Action checklist (concise)​

  • Inventory hosts that could include PRU remoteproc support (lsmod, uname -r, /proc/config.gz).
  • Check vendor/distro security trackers for kernel packages that contain the stable commits fixing CVE‑2025‑40033.
  • Apply patched kernel packages and reboot hosts during scheduled windows.
  • For unpatched embedded devices, escalate to the vendor and implement compensating controls (isolation, privilege restrictions).
  • Monitor kernel logs for oopses referencing pru_rproc_set_ctable or PRU/remoteproc symbols and add SIEM alerts for those error patterns.

Final assessment​

CVE‑2025‑40033 is a textbook kernel robustness fix: a single ordering mistake that allowed a potential NULL dereference in a low‑level driver.

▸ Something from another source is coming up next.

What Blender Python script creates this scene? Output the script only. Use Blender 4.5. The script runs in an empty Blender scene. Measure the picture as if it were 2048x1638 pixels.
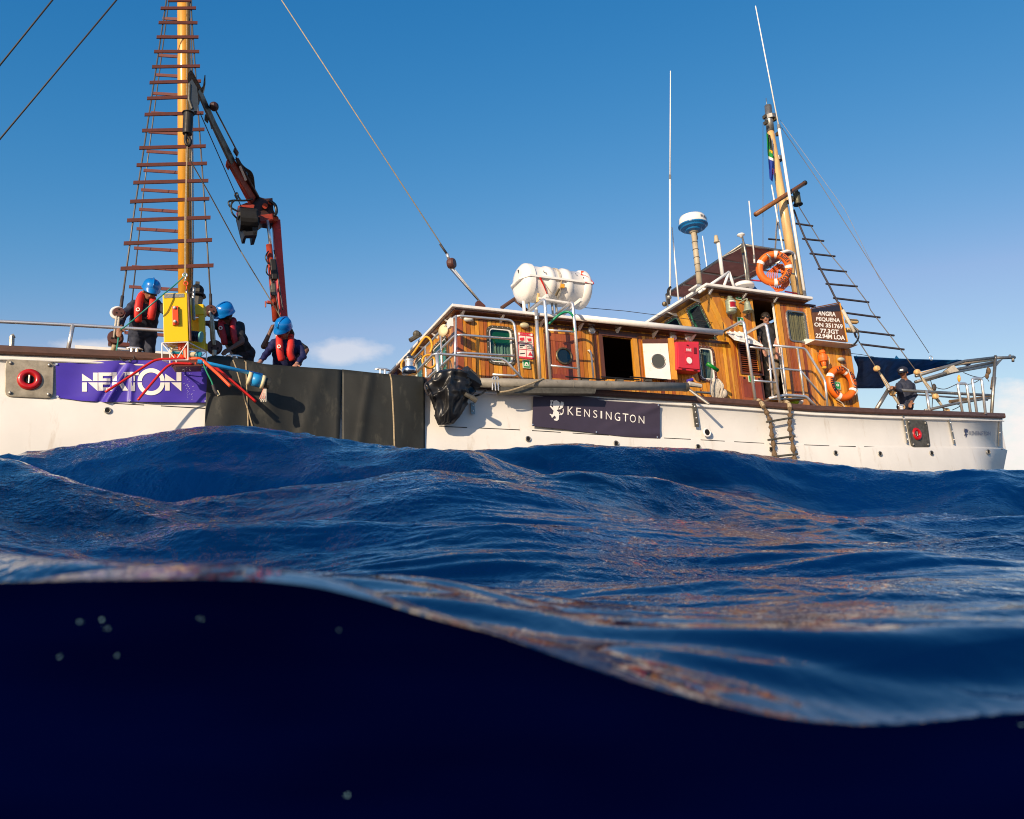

The patch itself is trivial and low‑risk, upstreamed promptly, and therefore straightforward to remediate by installing updated kernels. The practical threat is availability (DoS) and is meaningful primarily where PRU remoteproc support is present — especially in embedded and vendor kernels that may lag upstream. Organizations should treat this as a medium‑priority item for general servers, and as high priority for multi‑tenant hosts, industrial devices, and any embedded fleets using TI PRU subsystems. Verify patch presence by matching kernel package changelogs to the upstream commit IDs and coordinate vendor escalation for embedded images that lack a clear update path. Until devices are patched, use isolation and privilege restrictions as temporary mitigations and monitor kernel oops logs closely for signs of the defect being triggered.

(This write‑up summarizes evidence from upstream kernel commits and public vulnerability trackers; claims about exploitability or remote impact are explicitly flagged where authoritative evidence is absent and should be rechecked as new advisories appear.)